Celebrated Creation. In some ways the men he has assembled are Stuttgart's strongest asset. Richard Cragun, born in Sacramento, Calif., and trained in Canada, Britain and Denmark, has vast reserves of power, grace and masculinity that make him one of the best dramatic male dancers anywhere. Egon Madsen, a youthful Dane with a baby face, skillfully alternates with Cragun in many dramatic roles: when Cragun is Romeo, Madsen is Mercutio and vice versa. Backing them both up in the rotational order is a German dancer, Heinz Clauss, whose black-clad Eugene Onegin seems as subtly menacing as an elegant spider, as sickly romantic as a young Werther.

Cranko's most celebrated creation, however, is a dancer, not a dance. Marcia Haydee, 5 ft. 3 in., in her pre-Stuttgart days--at London's Royal Ballet School and later as a disconsolate member of the Marquis de Cuevas Ballet --weighed 138 pounds and was known as "the fat Brazilian." Today, at 100 pounds, she has an angular, spindly body that, in repose, sometimes suggests a Mary Poppins more than a Carmen or a Kate. But in motion she ranks among the world's top ballerinas. She is also, certainly, one of the world's most effective dramatic actresses, a master of body language who sometimes seems capable of reaching an audience's heart--or funnybone--simply by running barefoot through the Yellow Pages.

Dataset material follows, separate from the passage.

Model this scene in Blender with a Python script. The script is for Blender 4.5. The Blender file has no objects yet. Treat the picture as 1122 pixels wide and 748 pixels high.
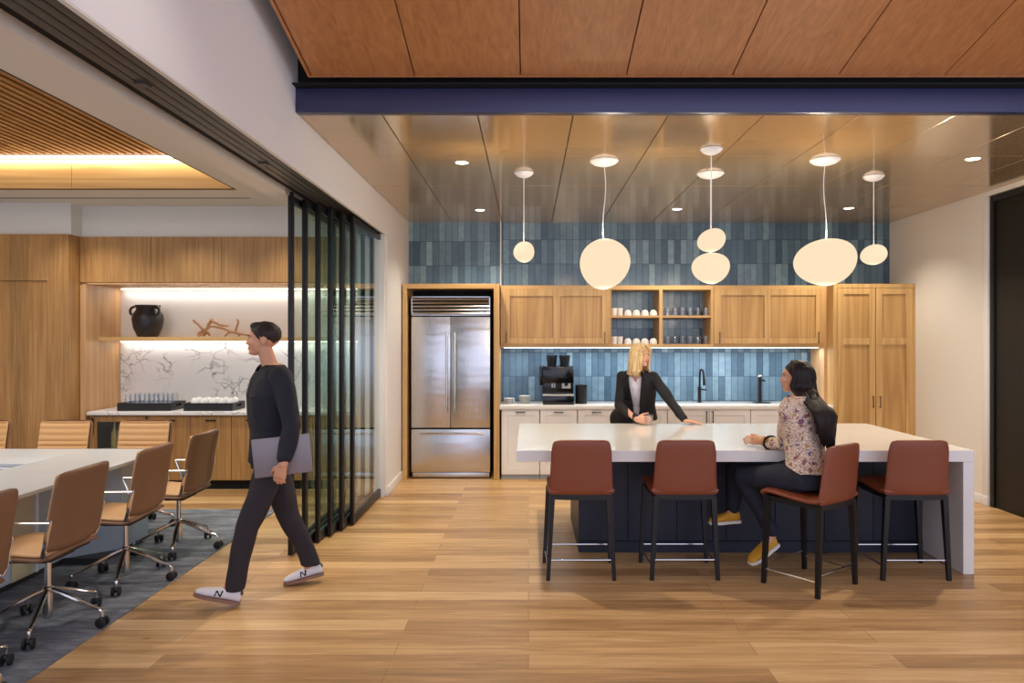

Dramatic Lifts. Making use of Marcia, and a handful of other new, young ballerinas, Cranko's productions are always attractive, marked by passionate pas de deux and dramatic, sometimes almost traumatic lifts. His choreography is far less inventive than it seems at first. But he has few peers at encouraging and developing talent, or in lending dancers the confidence to try new things. The company lacks the Royal London Ballet's palatial size and majesty. It cannot match the Bolshoi's disciplined depth and classical perfection. Yet in versatility and crowd-pleasing dramatic power, Stuttgart can be fairly compared to both.